The West Africa region is one of the few parts of the world which is naturally over blessed. Yet poverty now dominates. When I was nine years old, in the 1950s, I was helping my grandmother in the village to clean up after a session of grinding corn to make what was then called pap (OGI in Yoruba language). I lazily swept the waste and some corn across the yard in to the small garden area in front of the house. Three months later at the next school term holidays, I was harvesting corn. It had rained often and the soil was rich enough for the corn I had swept in to the garden to germinate, grow and produce new fruit without any input or effort from any human. When in 2023 I read about food insecurity in West Africa I have a problem believing it. May be the foreign loan salesmen in Africa have been too successful.

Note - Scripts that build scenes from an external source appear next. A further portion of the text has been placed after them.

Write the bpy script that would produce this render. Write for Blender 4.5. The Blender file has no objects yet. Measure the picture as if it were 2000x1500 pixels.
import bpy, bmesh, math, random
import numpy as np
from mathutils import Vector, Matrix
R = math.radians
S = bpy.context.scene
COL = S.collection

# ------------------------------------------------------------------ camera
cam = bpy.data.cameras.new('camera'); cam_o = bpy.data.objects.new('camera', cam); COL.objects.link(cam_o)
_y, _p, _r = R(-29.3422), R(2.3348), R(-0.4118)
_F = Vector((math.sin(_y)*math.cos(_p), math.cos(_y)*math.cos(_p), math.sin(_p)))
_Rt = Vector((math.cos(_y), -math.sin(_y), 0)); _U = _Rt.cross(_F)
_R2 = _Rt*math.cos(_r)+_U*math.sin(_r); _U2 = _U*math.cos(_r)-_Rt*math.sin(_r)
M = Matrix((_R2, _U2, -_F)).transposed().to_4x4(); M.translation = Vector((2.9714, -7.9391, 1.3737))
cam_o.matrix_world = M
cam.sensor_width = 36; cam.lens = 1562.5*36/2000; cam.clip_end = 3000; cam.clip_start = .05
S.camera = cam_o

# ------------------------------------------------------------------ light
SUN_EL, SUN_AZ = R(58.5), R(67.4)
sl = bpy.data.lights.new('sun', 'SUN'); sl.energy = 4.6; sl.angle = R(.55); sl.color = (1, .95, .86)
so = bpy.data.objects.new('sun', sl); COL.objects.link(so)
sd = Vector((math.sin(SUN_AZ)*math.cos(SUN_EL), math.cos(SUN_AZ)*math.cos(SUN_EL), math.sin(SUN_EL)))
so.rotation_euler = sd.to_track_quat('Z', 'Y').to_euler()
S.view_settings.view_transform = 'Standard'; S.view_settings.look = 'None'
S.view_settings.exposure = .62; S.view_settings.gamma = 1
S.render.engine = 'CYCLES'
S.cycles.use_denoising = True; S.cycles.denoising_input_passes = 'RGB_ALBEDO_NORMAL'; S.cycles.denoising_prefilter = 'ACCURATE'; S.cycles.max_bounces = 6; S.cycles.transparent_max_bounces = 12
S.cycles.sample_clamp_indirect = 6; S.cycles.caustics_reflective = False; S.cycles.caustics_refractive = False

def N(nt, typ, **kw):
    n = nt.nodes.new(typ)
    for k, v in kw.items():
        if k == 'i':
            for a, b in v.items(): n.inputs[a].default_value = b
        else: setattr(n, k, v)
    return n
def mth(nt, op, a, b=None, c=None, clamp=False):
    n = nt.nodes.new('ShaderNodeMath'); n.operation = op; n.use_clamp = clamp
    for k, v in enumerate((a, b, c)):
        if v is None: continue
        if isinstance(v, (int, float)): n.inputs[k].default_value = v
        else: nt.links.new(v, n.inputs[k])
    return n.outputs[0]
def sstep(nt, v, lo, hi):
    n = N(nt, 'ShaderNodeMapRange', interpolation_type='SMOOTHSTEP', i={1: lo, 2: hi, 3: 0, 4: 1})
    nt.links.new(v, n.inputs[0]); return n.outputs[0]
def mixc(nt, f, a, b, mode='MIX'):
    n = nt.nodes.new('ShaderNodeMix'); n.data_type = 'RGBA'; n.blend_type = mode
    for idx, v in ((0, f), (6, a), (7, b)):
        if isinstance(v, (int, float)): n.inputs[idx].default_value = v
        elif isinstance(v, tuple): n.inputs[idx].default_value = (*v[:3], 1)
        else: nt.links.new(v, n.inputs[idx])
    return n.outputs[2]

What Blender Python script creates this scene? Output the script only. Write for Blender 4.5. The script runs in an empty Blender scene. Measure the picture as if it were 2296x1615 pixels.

Poverty in Africa, especially in West Africa, is man-made. The problem is largely, the result of bad leaders creating and fueling perpetual suffering among the populace in the midst of plenty.

 

It will probably be a good idea to prohibit African politicians and government officials from taking foreign loans without public referendum approving the loan first. It should be clear to most people capable of good reasoning by now that Africa will never develop until foreign loans are totally banned or at least have citizen approval.  Pretty well everything is imported in the West Africa region. In Nigeria, the biggest country in the region, manufacturing has practically disappeared. “Planting cash crops is better than planting food crops”, an erroneous idea which we were taught as elementary school pupils in the fifties now rules the country. A trial experiment we can perform is to “Ban African leaders from freely taking foreign loans for just five years”. We would likely see inflation drop drastically and some manufacturing, disciplined work culture and related employment return to the West Africa region. In fact, the GDP in countries such as Nigeria will surely rise and some of the rampant corruption will most certainly disappear.